Work required: Every line with the string "this" should be gathered.

Given records:
════════

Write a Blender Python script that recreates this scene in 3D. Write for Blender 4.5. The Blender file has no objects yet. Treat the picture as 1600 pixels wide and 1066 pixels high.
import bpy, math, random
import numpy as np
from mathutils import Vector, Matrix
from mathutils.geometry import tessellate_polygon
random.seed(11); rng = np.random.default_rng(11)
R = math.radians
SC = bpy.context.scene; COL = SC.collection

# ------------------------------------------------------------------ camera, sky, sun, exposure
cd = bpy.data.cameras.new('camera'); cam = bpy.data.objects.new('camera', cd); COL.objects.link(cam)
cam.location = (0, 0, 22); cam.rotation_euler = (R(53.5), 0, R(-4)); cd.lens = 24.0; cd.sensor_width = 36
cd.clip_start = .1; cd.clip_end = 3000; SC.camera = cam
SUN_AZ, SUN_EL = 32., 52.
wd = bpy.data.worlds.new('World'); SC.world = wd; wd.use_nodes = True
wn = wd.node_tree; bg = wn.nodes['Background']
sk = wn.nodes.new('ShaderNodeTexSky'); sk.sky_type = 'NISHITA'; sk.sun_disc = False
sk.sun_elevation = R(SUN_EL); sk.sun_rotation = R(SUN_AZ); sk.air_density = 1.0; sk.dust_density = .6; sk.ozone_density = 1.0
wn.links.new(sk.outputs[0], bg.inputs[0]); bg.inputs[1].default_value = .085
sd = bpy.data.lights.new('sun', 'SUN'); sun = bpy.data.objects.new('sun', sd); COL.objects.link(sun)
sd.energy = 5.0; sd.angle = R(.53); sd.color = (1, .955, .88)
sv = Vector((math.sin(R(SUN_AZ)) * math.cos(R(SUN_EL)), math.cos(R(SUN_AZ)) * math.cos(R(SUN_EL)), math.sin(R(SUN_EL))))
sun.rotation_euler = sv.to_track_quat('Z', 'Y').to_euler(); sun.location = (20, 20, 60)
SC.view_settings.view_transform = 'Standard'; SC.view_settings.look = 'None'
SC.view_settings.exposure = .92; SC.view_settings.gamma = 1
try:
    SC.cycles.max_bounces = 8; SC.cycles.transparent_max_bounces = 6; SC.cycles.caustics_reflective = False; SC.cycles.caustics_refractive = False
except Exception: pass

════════

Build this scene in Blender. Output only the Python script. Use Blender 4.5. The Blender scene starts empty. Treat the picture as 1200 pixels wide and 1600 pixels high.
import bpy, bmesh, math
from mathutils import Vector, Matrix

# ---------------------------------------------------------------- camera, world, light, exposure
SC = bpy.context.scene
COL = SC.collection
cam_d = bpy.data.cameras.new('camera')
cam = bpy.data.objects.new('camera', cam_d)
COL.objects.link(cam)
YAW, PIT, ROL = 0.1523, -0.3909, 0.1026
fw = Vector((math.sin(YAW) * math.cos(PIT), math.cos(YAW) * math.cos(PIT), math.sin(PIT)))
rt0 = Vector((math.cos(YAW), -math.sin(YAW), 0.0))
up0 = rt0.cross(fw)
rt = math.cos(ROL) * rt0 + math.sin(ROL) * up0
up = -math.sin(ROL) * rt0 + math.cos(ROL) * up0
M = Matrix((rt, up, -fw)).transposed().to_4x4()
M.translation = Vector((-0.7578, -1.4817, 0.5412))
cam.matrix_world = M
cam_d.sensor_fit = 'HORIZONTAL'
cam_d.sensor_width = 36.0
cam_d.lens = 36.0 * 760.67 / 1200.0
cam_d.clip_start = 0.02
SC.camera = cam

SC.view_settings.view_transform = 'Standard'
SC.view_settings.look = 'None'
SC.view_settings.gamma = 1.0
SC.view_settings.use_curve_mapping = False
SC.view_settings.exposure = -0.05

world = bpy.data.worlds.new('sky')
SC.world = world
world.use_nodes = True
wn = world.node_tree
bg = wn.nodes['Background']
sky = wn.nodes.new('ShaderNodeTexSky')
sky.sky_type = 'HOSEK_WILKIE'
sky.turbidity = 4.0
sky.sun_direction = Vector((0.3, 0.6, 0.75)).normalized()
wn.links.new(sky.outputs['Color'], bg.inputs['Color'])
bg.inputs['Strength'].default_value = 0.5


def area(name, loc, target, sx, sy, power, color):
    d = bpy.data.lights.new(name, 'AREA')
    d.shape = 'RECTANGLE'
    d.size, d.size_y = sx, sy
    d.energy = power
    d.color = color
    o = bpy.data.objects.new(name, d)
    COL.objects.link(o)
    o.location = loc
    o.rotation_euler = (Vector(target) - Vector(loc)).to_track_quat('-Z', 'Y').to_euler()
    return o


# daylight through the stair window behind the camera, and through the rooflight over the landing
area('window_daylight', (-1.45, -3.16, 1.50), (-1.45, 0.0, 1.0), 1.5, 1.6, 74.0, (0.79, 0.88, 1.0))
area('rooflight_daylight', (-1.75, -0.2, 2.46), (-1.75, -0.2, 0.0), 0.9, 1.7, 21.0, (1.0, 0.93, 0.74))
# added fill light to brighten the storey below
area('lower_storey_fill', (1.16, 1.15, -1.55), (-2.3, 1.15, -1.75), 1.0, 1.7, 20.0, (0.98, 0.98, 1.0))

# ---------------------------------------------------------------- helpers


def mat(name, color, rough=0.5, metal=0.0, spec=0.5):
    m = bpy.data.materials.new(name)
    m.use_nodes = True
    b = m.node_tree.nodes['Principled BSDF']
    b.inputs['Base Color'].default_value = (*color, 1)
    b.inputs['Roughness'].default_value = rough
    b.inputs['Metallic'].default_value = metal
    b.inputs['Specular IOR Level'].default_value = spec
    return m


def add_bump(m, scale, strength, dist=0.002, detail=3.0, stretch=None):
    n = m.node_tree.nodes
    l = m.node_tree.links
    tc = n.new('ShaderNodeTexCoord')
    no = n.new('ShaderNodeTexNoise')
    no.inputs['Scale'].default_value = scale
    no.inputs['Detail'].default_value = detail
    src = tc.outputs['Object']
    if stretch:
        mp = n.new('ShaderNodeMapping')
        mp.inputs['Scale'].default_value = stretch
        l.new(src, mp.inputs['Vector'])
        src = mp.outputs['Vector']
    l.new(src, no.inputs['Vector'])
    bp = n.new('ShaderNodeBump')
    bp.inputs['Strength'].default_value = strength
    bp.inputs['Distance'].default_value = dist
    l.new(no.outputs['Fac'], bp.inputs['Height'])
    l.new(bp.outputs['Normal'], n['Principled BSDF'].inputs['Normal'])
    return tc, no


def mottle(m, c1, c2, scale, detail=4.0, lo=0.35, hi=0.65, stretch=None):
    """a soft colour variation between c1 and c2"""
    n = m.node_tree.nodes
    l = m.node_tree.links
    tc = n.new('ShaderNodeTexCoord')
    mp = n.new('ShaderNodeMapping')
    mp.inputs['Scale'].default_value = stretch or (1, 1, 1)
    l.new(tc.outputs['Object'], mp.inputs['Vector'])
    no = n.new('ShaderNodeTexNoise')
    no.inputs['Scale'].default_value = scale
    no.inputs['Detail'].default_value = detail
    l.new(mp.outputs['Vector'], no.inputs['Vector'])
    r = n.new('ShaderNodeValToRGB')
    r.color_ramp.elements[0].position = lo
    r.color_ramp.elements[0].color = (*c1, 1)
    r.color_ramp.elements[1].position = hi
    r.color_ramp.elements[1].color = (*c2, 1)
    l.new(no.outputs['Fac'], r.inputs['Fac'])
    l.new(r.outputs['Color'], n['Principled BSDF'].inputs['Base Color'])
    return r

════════

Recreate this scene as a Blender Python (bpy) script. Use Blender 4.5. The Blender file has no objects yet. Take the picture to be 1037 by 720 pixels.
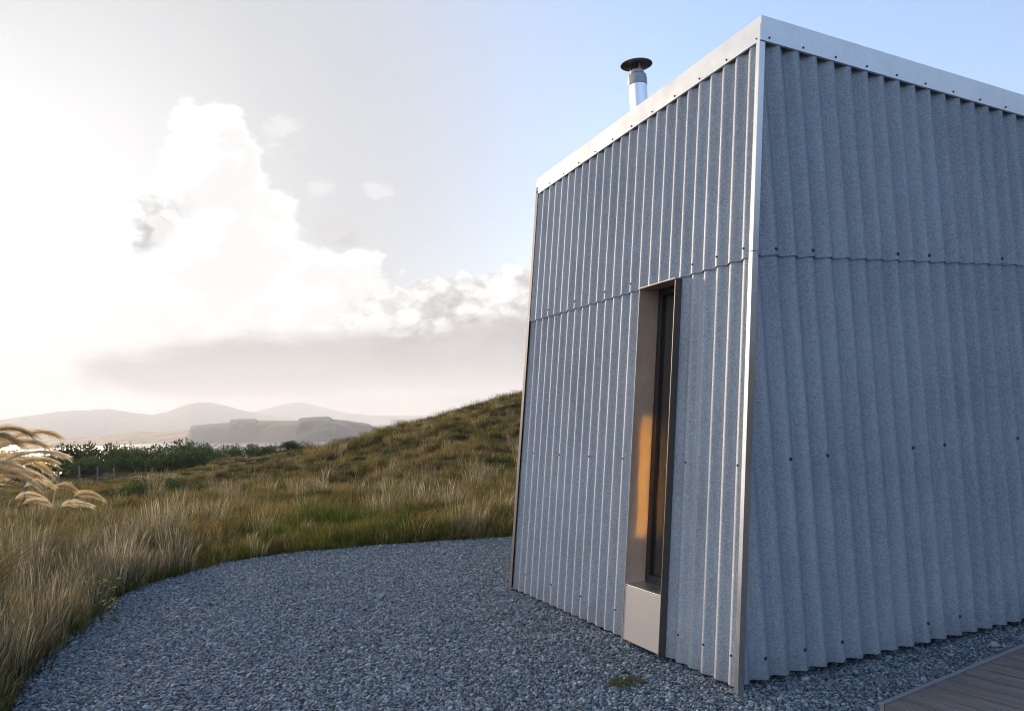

════════

Correct response:
Write a Blender Python script that recreates this scene in 3D. Write for Blender 4.5. The Blender file has no objects yet. Treat the picture as 1600 pixels wide and 1066 pixels high.
Build this scene in Blender. Output only the Python script. Use Blender 4.5. The Blender scene starts empty. Treat the picture as 1200 pixels wide and 1600 pixels high.
Recreate this scene as a Blender Python (bpy) script. Use Blender 4.5. The Blender file has no objects yet. Take the picture to be 1037 by 720 pixels.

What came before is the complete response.